What is needed
Take the data below and copy exactly the lines starting at the one with "Model this scene" and finishing at the one with "PI = math.pi", both included.

Record extracts
*-*-*
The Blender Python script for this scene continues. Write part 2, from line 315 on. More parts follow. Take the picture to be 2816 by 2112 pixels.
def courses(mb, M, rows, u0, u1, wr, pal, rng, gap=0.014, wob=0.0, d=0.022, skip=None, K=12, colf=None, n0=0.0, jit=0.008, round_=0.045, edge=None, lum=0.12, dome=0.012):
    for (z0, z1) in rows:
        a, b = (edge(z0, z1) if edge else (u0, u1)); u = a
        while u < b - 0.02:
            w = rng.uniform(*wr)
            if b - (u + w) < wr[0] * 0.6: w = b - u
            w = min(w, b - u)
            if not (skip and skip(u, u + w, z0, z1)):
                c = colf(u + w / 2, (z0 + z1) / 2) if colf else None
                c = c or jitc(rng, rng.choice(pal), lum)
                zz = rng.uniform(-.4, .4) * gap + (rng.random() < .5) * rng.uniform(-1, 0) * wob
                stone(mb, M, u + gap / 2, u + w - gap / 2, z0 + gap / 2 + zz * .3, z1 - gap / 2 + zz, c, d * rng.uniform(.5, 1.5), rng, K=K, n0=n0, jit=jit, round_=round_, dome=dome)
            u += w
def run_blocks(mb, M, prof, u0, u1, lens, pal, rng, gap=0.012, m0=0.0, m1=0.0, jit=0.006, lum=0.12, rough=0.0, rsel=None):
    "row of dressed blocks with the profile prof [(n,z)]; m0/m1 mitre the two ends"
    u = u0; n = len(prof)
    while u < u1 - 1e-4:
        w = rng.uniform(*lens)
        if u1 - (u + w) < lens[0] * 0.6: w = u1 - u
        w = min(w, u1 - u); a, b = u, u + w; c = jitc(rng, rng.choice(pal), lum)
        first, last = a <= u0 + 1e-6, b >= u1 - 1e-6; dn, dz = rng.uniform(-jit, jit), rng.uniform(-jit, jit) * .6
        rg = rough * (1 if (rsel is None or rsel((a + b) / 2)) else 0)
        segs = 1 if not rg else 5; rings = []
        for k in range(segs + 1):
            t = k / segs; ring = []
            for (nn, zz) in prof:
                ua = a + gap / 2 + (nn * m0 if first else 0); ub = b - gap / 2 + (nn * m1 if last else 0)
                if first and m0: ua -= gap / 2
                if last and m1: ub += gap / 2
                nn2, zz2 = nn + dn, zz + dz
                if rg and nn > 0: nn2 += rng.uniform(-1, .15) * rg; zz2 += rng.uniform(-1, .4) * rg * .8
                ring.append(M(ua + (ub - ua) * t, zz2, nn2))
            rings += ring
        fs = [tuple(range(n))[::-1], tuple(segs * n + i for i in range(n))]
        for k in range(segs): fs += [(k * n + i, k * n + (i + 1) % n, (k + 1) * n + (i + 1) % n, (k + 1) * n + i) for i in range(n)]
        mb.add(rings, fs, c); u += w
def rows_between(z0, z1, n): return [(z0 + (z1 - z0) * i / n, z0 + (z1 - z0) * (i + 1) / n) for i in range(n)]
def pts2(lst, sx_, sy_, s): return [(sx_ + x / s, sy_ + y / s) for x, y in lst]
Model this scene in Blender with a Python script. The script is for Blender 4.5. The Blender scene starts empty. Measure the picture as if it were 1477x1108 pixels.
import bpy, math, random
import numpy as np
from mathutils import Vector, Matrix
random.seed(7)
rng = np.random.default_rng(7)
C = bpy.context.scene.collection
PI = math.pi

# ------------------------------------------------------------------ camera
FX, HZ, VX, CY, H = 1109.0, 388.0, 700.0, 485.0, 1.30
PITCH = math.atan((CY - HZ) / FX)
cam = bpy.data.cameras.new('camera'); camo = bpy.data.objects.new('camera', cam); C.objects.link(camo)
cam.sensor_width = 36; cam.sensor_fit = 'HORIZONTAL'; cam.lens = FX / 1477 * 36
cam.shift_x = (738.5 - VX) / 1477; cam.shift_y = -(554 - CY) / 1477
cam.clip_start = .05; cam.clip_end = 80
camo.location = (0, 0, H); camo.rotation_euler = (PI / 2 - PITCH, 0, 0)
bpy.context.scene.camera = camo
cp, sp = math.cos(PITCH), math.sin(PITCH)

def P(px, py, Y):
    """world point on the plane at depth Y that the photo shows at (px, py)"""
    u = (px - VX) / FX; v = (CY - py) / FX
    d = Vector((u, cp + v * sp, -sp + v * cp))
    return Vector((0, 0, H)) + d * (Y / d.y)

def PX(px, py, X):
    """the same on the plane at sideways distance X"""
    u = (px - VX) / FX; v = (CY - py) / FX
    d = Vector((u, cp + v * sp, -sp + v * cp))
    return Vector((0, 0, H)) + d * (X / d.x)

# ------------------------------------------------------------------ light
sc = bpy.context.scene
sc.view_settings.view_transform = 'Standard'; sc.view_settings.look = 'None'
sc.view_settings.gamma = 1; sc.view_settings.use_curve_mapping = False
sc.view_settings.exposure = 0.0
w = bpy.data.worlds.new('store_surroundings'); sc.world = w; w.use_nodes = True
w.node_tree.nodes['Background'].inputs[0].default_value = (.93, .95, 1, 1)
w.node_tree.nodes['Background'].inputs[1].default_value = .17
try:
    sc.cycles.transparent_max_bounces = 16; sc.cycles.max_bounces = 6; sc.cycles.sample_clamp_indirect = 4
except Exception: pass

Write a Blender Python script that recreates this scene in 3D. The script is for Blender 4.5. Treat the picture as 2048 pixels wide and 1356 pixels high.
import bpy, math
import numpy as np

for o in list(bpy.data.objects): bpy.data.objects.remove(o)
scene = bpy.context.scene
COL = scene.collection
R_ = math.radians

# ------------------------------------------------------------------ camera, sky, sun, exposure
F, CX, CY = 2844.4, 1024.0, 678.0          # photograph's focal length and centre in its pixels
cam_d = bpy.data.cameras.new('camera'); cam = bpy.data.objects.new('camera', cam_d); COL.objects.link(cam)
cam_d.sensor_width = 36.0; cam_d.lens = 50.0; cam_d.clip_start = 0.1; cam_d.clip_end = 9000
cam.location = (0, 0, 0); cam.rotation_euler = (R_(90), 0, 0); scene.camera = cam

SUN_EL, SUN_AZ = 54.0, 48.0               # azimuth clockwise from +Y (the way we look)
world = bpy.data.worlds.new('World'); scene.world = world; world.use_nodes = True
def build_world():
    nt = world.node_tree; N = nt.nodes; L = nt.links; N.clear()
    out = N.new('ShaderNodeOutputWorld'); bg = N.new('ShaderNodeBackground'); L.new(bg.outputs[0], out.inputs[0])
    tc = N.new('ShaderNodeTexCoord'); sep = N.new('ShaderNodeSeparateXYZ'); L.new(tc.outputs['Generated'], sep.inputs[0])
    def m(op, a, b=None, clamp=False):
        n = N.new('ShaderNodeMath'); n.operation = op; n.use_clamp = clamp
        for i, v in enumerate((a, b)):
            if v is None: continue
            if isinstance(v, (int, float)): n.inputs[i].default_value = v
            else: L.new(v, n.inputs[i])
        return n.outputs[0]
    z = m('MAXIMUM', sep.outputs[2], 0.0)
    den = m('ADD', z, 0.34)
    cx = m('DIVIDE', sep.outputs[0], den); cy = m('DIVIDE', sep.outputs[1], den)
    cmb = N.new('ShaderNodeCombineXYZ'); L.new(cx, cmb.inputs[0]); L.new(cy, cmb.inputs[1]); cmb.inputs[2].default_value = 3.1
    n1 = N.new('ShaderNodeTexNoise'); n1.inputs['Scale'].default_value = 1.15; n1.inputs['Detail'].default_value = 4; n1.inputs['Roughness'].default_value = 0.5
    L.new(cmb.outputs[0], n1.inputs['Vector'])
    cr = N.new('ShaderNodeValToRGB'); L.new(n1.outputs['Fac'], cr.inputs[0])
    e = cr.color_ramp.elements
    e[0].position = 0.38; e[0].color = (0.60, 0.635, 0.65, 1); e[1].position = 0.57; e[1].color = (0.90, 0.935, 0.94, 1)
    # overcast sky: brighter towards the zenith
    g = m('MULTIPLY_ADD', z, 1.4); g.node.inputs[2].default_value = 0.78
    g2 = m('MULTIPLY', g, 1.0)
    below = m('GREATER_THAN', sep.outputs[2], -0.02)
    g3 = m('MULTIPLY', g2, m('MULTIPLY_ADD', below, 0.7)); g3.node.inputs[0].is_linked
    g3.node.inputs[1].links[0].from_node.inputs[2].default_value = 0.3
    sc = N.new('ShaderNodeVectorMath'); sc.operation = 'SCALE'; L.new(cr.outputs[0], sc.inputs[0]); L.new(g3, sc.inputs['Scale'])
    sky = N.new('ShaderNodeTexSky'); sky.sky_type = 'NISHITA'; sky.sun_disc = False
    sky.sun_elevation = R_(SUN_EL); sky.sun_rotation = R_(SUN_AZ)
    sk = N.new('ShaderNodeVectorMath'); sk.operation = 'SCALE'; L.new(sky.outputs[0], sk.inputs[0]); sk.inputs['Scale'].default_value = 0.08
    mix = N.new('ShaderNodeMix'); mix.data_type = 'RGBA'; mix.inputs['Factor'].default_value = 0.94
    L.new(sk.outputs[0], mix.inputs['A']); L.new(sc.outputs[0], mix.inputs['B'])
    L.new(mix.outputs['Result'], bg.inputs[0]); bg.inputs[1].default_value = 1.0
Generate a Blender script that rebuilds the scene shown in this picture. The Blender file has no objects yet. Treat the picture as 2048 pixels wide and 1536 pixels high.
*-*-*
Solution for this task
Model this scene in Blender with a Python script. The script is for Blender 4.5. The Blender scene starts empty. Measure the picture as if it were 1477x1108 pixels.
import bpy, math, random
import numpy as np
from mathutils import Vector, Matrix
random.seed(7)
rng = np.random.default_rng(7)
C = bpy.context.scene.collection
PI = math.pi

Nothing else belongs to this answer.